"CJ": A Hip-Hop Ode to Clarence Jones
- drschindler4
- Sep 21, 2025
- 4 min read
Updated: Oct 12, 2025
By Antar “Juda” Davidson
As October begins, we carry forward the sweetness of Rosh Hashanah. In Jewish tradition,
dipping apples in honey reminds us that our words and actions can sweeten the year ahead.
For me, that sweetness also lives in a song — one that carried the legacy of Dr. Clarence B.
Jones, Dr. King’s speechwriter, into the language of hip-hop.
My journey with Detroit artist Fat Ray began one night at the release of the J Dilla King of the Beat hat collection with Grassroots, where he was the headliner. In a moment of boldness, I asked to spit a verse during his set. I had just arrived from Jerusalem, where I’d been rapping across Israel and working alongside Shyne. Ray could have brushed me off, but instead he welcomed a conversation.
A few days later, we made it to Southfield’s Chop House Recording Studio. Fat Ray brought the Detroit fire, and I brought the Jerusalem spirit — but what made the night remarkable was that Dr. Shari Rogers came with us. Coming from a neighborhood very different than where these rappers lived and where the studio was located, she stood out. Yet her presence made a huge impact. The fact that she was there — listening, supporting, and bridging worlds — was itself a testament to what Spill the Honey is all about: building bridges where they don’t normally exist.
That night’s conversation set things in motion. With my creativity and vision, and Dr.

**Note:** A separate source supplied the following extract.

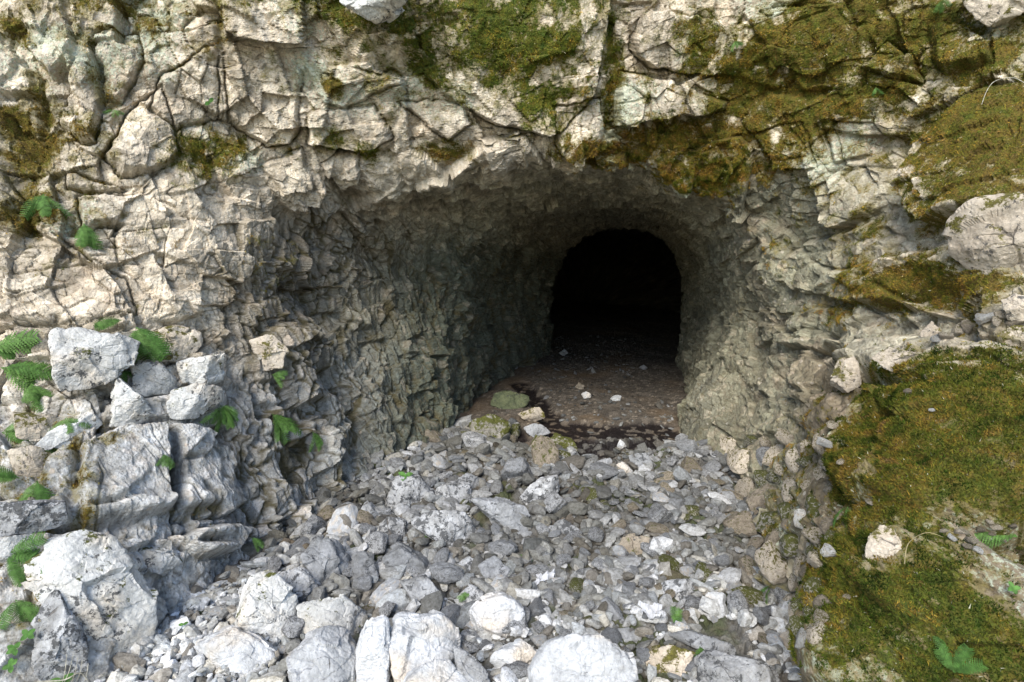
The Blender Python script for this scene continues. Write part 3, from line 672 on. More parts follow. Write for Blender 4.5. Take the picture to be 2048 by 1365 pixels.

Rogers’
tenacity and ambition, the bridge was built. What began in that studio culminated in the J Dilla Day event at the Fillmore Theatre, where Dr. Clarence B. Jones delivered a historic address to a sea of young people united by hip-hop.
Dr. Jones later reflected on the night in the Huffington Post, writing:
“The audience of white and African-American people, men and women, principally
those who perform and listen to rap music, filled the Fillmore Theatre to capacity.
When I was introduced to speak… my remarks were greeted with attentive
enthusiasm and applause. The applause was even greater when I spoke about the
legacy of Martin Luther King's commitment to non-violence and the pursuit of
excellence to be the very best that we can be. … The black and white mosaic of
young people in the audience, if a representative segment or mirror of urban youth
today, we have reason to be hopeful.”
Those words affirmed exactly what Spill the Honey stands for — that music can build bridges
where society has been divided, and that the Black–Jewish alliance can find new life through
hip-hop.
The Song That Sparked a Movement
From that studio session came “CJ,” our ode to Clarence Jones. Its chorus became a mantra:
“Worldwide, exclusive… access granted, unlimited contribution to the movement, through the music, do it for the milk and honey… heaven on earth.”
The verses told a story both local and global. Fat Ray rapped about Detroit’s struggles and
resilience: fathers providing, communities striving for nonviolence, the tension between peace signs and drive-bys. My verse wove in the Jewish thread — faith, revolution, and the courage to name injustice, including the kidnapping of young girls that shook Detroit in 2011–2012.
And the bridge said it all: “We educating our people, we resonating that hope, and we elevating our people tryna find a way, make a way.”
Those words set the blueprint for what would grow into Bars & Bridges.
From Song to Model
“CJ” was more than music — it was a spark. It embodied the sweetness of Spill the Honey:
crossing boundaries, building bridges, and carrying forward unfinished legacies. That spark
became the vision for Bars & Bridges, our initiative to bring hip-hop into classrooms as
mentorship, civic engagement, and creative incubator.
We are still in the process of launching Bars & Bridges, but we already have proof of concept. At Cass Tech, Fat Ray and I partnered with Congresswoman Brenda Lawrence to engage students through performance, storytelling, and collaborative songwriting. That event became our model, showing that hip-hop can be more than art — it can be civic empowerment, solidarity, and education in action.
What Makes Spill the Honey Distinct
Many initiatives remember the Black–Jewish alliance of the civil rights movement. Spill the
Honey does something different: we activate it. Bars & Bridges takes the cultural power of hip-hop and channels it into mentorship, entrepreneurship, and civic dialogue. It transforms music into curriculum, performance into purpose, and history into a living bridge for the next generation.
As we recall the sweetness of Rosh Hashanah and carry it into October, let us remember: the
bridges we build through music, memory, and movement are what will carry us into the future. And we invite you — our readers, partners, and community — to help us carry this vision forward, bringing Bars & Bridges to more schools and more young people who are ready to make their voices heard.